GIVEN DATA:

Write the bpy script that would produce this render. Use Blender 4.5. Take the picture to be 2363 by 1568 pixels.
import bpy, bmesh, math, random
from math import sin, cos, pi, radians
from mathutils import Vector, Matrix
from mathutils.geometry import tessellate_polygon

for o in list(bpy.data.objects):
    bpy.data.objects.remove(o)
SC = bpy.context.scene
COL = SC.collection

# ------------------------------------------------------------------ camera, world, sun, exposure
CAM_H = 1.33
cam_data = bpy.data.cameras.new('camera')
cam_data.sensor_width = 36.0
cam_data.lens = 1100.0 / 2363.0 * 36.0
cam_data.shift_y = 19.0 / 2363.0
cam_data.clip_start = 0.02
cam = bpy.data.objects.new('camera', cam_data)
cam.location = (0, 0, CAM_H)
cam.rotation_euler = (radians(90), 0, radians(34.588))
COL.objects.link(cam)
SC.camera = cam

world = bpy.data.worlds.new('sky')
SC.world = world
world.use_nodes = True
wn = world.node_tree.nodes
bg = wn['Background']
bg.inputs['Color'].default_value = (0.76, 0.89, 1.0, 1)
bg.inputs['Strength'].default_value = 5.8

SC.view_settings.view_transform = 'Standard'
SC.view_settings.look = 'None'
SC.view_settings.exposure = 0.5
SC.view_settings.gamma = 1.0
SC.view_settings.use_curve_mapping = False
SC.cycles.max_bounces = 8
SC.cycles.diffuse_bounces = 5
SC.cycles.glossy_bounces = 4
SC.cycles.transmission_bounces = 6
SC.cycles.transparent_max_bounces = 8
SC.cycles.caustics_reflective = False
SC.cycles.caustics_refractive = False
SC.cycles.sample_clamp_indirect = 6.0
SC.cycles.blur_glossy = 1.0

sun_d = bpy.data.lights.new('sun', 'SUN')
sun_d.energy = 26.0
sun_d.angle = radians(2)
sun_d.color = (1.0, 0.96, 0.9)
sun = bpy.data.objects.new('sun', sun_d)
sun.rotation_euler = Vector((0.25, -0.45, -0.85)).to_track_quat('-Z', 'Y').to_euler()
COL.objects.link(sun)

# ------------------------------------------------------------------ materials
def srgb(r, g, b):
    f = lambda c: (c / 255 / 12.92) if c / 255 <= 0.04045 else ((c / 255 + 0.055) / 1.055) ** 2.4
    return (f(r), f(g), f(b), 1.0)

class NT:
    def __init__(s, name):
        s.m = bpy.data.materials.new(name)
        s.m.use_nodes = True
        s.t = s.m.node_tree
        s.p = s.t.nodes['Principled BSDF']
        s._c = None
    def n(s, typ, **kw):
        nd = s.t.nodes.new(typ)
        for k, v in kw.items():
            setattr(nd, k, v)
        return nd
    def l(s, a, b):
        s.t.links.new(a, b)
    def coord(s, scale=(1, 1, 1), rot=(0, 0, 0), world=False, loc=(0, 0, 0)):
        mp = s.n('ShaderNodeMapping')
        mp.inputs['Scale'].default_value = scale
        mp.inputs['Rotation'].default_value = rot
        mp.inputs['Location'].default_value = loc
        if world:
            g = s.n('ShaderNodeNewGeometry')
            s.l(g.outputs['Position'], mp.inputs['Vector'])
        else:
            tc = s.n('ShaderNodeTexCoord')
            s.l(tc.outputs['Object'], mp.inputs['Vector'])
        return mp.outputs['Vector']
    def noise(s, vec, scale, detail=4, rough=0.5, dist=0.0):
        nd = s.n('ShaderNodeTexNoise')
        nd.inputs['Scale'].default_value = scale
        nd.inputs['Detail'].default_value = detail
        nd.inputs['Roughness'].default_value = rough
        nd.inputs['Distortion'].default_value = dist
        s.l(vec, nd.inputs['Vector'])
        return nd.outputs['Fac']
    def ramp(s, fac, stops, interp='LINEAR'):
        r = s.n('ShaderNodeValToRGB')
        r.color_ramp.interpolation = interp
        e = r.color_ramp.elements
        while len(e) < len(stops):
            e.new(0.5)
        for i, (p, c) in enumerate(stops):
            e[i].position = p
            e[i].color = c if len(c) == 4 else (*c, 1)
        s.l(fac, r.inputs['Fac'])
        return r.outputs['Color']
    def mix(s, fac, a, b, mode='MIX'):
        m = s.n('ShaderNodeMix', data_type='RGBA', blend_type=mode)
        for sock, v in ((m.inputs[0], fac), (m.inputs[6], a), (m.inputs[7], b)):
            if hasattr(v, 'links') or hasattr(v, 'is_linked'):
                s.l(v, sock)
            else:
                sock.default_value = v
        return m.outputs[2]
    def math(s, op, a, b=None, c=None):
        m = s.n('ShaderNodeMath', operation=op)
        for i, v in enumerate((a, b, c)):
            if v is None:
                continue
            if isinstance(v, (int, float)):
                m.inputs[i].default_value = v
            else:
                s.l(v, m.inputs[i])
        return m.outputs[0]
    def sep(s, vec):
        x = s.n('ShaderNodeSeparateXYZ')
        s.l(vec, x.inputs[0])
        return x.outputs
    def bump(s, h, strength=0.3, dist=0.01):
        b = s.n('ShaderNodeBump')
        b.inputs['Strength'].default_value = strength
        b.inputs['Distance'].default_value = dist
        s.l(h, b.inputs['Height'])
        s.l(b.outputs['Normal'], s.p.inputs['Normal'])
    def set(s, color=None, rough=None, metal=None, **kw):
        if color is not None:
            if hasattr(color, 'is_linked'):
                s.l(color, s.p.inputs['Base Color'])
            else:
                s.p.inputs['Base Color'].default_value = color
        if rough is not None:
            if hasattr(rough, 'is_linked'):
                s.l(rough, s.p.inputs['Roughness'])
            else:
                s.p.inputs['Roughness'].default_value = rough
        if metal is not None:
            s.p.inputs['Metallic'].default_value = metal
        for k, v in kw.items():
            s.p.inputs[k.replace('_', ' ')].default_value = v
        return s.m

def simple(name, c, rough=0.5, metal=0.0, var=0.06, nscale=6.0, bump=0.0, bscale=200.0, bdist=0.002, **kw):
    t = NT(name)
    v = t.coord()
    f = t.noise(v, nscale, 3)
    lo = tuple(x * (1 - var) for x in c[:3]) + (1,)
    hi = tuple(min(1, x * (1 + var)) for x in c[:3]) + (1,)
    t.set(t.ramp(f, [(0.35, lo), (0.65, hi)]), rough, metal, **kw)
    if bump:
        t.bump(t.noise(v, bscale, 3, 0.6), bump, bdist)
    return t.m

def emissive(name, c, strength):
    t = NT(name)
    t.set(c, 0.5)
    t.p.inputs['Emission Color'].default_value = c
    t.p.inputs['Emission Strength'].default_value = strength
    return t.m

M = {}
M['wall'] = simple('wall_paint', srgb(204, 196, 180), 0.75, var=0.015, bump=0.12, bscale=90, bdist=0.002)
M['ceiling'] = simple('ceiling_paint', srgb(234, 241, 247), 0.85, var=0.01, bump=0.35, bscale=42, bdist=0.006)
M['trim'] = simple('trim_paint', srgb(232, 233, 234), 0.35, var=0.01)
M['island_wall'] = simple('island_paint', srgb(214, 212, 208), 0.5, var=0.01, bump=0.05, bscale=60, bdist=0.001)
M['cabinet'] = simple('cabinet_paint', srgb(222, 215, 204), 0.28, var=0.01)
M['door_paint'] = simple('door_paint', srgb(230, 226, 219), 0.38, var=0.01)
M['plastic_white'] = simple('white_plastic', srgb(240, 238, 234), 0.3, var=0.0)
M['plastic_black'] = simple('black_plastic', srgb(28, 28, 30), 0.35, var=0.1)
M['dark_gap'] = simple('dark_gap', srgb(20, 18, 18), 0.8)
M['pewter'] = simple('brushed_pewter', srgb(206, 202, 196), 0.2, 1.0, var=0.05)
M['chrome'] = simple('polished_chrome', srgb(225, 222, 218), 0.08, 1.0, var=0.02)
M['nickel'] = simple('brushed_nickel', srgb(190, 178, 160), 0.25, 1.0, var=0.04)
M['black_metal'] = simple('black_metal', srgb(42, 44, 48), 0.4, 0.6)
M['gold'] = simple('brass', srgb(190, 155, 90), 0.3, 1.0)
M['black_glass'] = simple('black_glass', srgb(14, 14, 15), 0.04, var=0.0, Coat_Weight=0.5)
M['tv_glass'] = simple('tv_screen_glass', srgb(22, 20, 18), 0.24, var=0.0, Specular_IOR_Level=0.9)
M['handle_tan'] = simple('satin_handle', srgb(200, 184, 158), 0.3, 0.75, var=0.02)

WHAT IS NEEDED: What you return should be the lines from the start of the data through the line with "from mathutils.geometry import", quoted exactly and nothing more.

ANSWER FOR THE TASK:
Write the bpy script that would produce this render. Use Blender 4.5. Take the picture to be 2363 by 1568 pixels.
import bpy, bmesh, math, random
from math import sin, cos, pi, radians
from mathutils import Vector, Matrix
from mathutils.geometry import tessellate_polygon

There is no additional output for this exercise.